I haven't seen "derision, mockery, and disrespect". Political parties don't represent the interests of young people because they don't vote. It's pretty simple. Getting young people to vote is the hard part. The aging cohort of lawmakers is a separate, and yes deeply troubling, issue.
> The disenfranchisement of young people in the west will be our downfall
Wait until you realize what it's like to be young in Asia.
I think in both cases, children need to feel psychologically safe confiding mistakes in parents, and neither neglected (emotionally and educationally) and unsupported, nor receive conditional love and be punished when they fail to earn achievements to their parents' satisfaction.
People can already choose to work less for mental and physical health reasons. Just move to a low cost area and do the bare minimum work to obtain necessities.
But people who want a nice large house, luxury cars, new electronics, and fancy vacations are going to have to work harder in ways that might not be optimal for health. Most middle class people seem to be voluntarily willing to make that trade, and you're not going to convince them otherwise.
For society as a whole, growing profits represent an overall increase in living standards (although the benefits are unevenly distributed). If we were to collectively decide that current living standards are sufficient and stop trying to grow then we might have easy, pleasant lives for a couple generations but would eventually be overrun by more growth-oriented foreign societies. Life is a competitive sport and we ignore that reality at our peril. There are more important things than happiness.
Building things of lasting value. Raising children. Leaving the world a better place than you found it.
You can get really happy by taking opioids, if you consider happiness to be of primary importance. But happiness alone is empty and not something that we should consider important by itself.
If you don't derive happiness from lasting value, why build it?
If you don't derive happiness from raising children, why have them?
These things aren't intrinsically valuable. You may derive happiness from them, and that's perfectly fine. Or you may derive happiness from rigidly following some moral code, and that's fine also. But there's no "we" when it comes to what one considers most important by itself.

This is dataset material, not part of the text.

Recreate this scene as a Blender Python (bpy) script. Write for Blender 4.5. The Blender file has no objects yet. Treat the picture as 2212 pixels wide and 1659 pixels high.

"Seen as wasteful" is doing a lot of heavy lifting here. Spending 6+ hours a day watching TV is seen as wasteful, heroin addiction is seen as wasteful, becoming a musician is seen as wasteful, dropping out of a law degree to start a company is seen as wasteful. The first two are different from the last two, though.
I think watching 6+ hours of TV a day isn't just seen as wasteful, it's seen as actively harmful, and therefore as falling under the moral and legal duty of care adults have to protect children. In contrast, a mentally sound retiree is an adult. Adults are allowed to hurt themselves.
For me, yeah. I probably spent about that long reading on most school days as a kid, including hiding books in my pencil case, walking the dog while reading, riding a bike while reading, reading on the bus, reading during recess and lunch, reading in front of the TV, reading on the toilet, reading when I was meant to be asleep, and reading during family dinners.
I absolutely should have stopped reading so much during family dinners, during classes I struggled in, when I was meant to be asleep, and during recess and lunch.